Reconnu pour ses peintures lugubres, l’artiste russe Sanya Kantarovsky dévoile son premier film animé au CAPC de Bordeaux : A Solid House. Ou comment prendre du plaisir en se faisant peur.
Dans ses peintures, Sanya Kantarovsky multiplie les apparitions étranges, les visions d’horreur et créatures angoissantes, toutes droit sorties d’un film d’horreur. Il y a Uramado (2020), mettant en scène une femme fantôme aux longs cheveux noirs qui semble persécuter psychiquement un homme dans son sommeil. On se fascine aussi pour Leda (2020) et sa réinterprétation du fameux tableau de Dalí Leda Atomica.
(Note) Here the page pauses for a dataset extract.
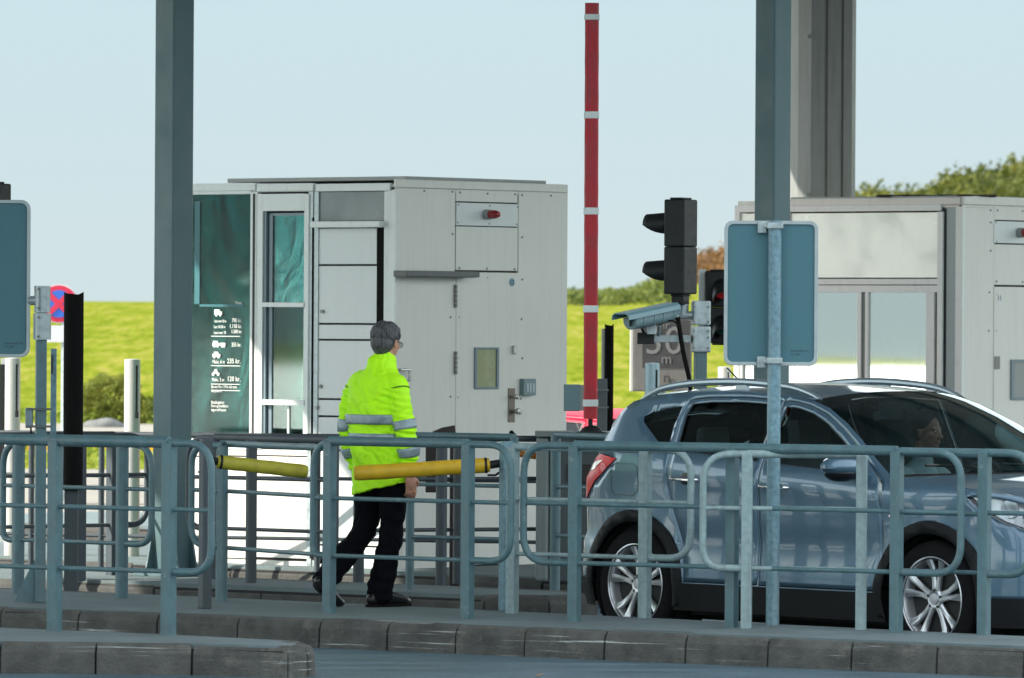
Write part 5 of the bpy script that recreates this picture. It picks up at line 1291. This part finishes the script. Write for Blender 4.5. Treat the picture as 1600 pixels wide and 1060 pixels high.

Surgissant du fond d’un étang, une figure apparaît dans le sillage d’un cygne : est-ce une sorcière, ou plus simplement un corps rendu effrayant, car sans vie ? À chaque fois, un même constat : les images de Sanya Kantarovsky, originaire de Moscou, ruissellent de scénarios macabres, suffisamment lugubres pour nous glacer le sang…
Animer pour mieux hanter
Avec A Solid House (2022), c’est la même ambition qui opère : repéré par le commissaire Cédric Fauq et rapidement diffusé à « Vidéodrame », programme du CAPC dédié à l’image en mouvement et au film d’artiste, ce long-métrage interpelle d’emblée par une triple faculté : réjouir, terrifier et témoigner de la diversification d’un artiste dont les oeuvres font écho à nos plus grandes angoisses.
Toute le talent de Sanya Kantarovsky, né en 1982, est en effet de se servir de l’épouvante et du surnaturel pour traduire des maux contemporains et des crises existentielles. Alliant humour noir et critique sociale, A Solid House exprime par exemple le sentiment d’étroitesse du milieu bourgeois et ses frustrations à travers un appartement aussi confortable que suffocant, symbolisée par cette créature étrange enfermée à l’intérieur. Tout se passe ainsi comme si la vidéo d’animation, en mettant en mouvement l’absence de mouvement, permettait d’amplifier ici l’effet de séquestration. Passionnés de ses toiles, on fonce.